The violence this week began after several thousand Muslims rallied in the capital, Mataram, to protest against violence in the Moluccas.
Responding to growing fears that Indonesia could explode, Mr Wahid said yesterday the violence could be brought under control. "What crisis? We know how to settle the problems," he told a group of foreign reporters at the presidential palace. He insisted he knew what was going on and that he could feel the pulse of his people.
Indonesia's first directly elected president is, however, being made to appear weak and not fully in control by the violence, which may be the aim of those instigating it. An Indonesian team promoting reconciliation in Maluku, where 1,700 people are believed to have died in sectarian violence, identified four agitators with links to the administration of the former president, Mr Suharto, forced to resign in 1998.
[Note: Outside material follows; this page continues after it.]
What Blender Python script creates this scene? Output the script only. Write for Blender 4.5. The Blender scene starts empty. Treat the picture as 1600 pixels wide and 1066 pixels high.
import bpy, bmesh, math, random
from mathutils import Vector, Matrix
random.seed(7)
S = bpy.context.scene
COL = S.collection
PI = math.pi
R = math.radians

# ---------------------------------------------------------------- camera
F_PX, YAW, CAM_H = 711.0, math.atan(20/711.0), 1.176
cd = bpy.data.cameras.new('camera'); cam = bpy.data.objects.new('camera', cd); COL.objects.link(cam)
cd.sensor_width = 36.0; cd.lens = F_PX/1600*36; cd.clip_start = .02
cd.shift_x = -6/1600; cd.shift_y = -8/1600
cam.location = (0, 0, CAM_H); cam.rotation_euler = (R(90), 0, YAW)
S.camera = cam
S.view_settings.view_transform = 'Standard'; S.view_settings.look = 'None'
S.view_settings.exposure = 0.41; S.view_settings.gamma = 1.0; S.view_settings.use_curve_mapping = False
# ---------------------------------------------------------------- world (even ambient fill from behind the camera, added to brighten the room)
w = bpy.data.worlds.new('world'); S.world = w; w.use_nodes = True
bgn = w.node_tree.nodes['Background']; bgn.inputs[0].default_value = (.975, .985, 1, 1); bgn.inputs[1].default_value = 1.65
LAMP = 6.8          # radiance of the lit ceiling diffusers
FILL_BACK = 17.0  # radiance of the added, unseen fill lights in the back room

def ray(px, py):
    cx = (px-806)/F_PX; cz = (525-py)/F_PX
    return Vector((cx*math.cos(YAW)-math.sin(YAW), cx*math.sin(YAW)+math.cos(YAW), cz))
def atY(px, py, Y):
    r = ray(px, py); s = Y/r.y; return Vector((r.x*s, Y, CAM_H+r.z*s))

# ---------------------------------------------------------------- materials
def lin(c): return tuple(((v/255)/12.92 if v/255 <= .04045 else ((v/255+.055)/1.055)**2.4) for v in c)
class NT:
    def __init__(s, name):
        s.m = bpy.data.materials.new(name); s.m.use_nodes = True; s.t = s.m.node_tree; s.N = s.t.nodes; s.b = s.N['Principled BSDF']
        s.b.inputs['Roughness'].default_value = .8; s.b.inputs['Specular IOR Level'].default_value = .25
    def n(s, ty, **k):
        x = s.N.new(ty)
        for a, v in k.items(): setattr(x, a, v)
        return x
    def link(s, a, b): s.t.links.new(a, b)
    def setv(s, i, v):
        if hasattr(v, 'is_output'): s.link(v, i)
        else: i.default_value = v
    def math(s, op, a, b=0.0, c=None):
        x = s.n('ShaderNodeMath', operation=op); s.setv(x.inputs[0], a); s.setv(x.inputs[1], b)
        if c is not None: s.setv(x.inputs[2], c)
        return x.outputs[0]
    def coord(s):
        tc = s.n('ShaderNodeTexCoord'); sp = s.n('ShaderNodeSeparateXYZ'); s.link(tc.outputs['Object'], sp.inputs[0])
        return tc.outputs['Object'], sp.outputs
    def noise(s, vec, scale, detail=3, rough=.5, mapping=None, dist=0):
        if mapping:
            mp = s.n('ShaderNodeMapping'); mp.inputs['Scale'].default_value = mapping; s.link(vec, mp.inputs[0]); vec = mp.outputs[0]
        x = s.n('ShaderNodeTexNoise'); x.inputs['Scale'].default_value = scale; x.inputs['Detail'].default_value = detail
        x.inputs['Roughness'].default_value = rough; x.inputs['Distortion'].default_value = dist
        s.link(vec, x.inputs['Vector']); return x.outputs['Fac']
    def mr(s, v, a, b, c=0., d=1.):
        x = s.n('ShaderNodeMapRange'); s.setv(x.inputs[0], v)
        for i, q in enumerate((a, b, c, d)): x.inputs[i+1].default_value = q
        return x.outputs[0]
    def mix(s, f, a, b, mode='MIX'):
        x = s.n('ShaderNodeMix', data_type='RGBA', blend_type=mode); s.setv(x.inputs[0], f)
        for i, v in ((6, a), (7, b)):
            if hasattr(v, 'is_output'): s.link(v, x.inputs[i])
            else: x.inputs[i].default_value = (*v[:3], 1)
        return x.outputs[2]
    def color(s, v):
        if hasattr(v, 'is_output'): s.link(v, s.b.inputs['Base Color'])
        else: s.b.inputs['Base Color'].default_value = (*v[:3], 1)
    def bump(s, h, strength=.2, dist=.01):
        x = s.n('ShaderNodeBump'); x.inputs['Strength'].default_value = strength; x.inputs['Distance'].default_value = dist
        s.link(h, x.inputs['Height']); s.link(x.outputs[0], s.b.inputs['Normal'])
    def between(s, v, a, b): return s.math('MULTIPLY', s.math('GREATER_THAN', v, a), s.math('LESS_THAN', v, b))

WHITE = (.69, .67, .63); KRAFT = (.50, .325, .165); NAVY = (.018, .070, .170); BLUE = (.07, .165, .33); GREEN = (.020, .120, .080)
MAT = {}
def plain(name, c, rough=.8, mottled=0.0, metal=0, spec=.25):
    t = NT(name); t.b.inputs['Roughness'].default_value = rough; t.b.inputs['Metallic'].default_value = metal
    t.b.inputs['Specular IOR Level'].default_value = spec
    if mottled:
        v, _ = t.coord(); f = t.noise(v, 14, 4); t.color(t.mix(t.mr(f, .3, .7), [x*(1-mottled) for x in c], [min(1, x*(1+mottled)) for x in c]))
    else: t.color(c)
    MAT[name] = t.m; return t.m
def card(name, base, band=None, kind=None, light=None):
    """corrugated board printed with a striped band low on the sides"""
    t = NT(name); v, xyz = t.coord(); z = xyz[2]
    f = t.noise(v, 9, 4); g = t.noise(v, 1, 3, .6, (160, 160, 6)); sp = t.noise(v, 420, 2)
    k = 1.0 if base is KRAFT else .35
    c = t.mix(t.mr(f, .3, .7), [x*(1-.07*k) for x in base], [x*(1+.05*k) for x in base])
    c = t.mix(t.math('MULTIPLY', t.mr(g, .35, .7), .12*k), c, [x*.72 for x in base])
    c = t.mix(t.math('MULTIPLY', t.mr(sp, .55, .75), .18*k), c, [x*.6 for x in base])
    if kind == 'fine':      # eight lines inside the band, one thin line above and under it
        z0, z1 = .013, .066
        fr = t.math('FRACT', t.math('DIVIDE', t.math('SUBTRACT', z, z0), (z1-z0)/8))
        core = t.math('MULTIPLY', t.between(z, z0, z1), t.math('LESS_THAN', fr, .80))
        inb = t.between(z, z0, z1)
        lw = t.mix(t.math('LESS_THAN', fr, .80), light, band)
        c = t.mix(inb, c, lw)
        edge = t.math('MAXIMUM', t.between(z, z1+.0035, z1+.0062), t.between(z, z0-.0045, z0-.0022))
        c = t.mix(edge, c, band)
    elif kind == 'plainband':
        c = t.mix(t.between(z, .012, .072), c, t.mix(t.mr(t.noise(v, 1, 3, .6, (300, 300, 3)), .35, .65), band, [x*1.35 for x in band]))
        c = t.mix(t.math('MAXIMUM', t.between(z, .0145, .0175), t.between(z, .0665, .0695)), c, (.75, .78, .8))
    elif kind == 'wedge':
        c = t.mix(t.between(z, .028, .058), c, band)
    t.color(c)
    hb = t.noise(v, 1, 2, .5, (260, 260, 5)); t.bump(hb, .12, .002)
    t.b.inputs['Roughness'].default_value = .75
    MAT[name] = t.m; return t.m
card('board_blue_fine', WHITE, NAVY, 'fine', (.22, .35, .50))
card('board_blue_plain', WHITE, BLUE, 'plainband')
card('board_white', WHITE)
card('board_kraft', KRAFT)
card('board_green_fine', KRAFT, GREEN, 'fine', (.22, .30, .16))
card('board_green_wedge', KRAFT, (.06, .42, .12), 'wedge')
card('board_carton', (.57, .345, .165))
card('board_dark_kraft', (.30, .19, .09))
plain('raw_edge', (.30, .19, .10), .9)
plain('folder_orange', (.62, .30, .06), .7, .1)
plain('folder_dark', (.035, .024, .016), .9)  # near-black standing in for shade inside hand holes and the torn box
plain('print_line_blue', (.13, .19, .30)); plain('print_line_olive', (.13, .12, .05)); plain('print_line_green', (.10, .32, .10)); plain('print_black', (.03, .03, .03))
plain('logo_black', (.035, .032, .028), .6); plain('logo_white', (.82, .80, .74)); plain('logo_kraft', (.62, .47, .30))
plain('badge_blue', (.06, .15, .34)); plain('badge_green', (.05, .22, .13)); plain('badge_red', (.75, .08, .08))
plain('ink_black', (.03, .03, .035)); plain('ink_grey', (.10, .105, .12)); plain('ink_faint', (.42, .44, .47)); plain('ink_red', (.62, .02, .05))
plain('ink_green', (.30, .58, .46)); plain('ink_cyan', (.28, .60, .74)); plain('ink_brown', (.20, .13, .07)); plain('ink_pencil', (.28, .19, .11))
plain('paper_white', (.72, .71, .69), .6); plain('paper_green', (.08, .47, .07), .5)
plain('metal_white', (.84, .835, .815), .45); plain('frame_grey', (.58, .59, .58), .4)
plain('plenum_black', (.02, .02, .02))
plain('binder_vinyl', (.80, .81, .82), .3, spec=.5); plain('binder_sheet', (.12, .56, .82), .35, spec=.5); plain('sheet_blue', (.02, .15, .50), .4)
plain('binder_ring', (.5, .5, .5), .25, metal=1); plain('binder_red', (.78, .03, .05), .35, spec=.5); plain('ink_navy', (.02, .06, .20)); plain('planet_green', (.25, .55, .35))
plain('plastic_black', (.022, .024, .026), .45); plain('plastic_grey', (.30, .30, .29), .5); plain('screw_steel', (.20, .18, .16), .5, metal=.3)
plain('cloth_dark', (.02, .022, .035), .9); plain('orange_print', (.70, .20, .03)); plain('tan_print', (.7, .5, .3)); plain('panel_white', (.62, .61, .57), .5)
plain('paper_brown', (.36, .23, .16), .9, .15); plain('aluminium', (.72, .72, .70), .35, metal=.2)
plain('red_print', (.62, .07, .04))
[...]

Mr Tasmrin Amal Tamagola, a member of the government-appointed team, said they suspected that Mr Suharto and his business associates had financed the provocateurs, and said Gen Wiranto, the former armed forces chief, was a key figure to whom they could trace "all connections" to the conflict.
Mr Wahid blamed militant Muslims and Christians, former military officers and unemployed youths for the sectarian violence. "I know exactly who those people are," he said. "They are only in the minority. The more they do, the more the people know and the more they hate them. It doesn't work. I know it."
Some leading Muslims have called for a holy war or jihad against Christians in the Moluccas, but Mr Wahid, leader of the country's largest Muslim organisation, has said he will take action against anyone instigating a jihad.
Mr Wahid also said he would visit the strongly Muslim province of Aceh next week. He repeated his offer of a referendum on imposing sharia law in the separatist province but ruled out any vote on independence.
The Indonesian President said he continued to have confidence in Gen Wiranto, now co-ordinating minister for political and security affairs, but said he would have to step down if found guilty of human rights abuses in East Timor.
Relations between the President and Gen Wiranto have deteriorated recently, with rumours sweeping Jakarta of coup plots by the military. The US has warned the generals not to destabilise Mr Wahid's democratic government. The US ambassador to the UN, Mr Richard Holbrooke, accused them of being unco-operative with investigations into atrocities in East Timor.
Renewed clashes between Indonesian security forces and separatist rebels have left at least 10 people dead in the province of Aceh, the police and the military said yesterday. They also said that five soldiers were injured in a grenade attack on their truck.